California law says if you want to play in California, stay in California or pre-pay in California
Any plaintiff in an action or special proceeding who resides out of state or is a foreign entity remains susceptible to an arduous motion by a defendant at any time during the proceeding.
“The motion requires the plaintiff to post a bond or undertaking to secure an award of costs and attorney fees which could be awarded to the defendant in the action.” (California Code of Civil Procedure §1030.)
The burden on the moving defendant is limited to showing two practical elements: (1) plaintiff resides out of state or is an out of state entity; and (2) the defendant can show a reasonable possibility of prevailing in the matter. (Baltayan v. Estate of Getemyan (2001) 90 Cal.App.4th 1427, 1430.)
When looking for a reasonable possibility, the Court reviews any substantial evidence that could support the moving party winning at trial. (Shannon v. Sims Service Center, Inc. (1964) 164 Cal.App.3d, 911 (prior arbitration award qualified as substantive evidence).) Declarations with key documents reviewed under judicial notice support the reasonable possibility element. And a prevailing party attorney fee clause adds further momentum in the motion.

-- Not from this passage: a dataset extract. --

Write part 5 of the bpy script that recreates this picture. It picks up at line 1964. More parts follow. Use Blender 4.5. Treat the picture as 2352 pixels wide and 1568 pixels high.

The amount of the bond or undertaking is set at the discretion of the trial court. However, the ideal scenario exists where an out of state plaintiff has filed several unsuccessful motions in pre-trial work up such as a motion for judgment on the pleadings and/or a motion for summary adjudication. Upon surviving those motions and based on the declarations and documents filed therein, defendant’s counsel can use those costs and fees to support a hefty amount for the bond in the 1030 motion. Ultimately, the penalty for failing to post the bond is dismissal.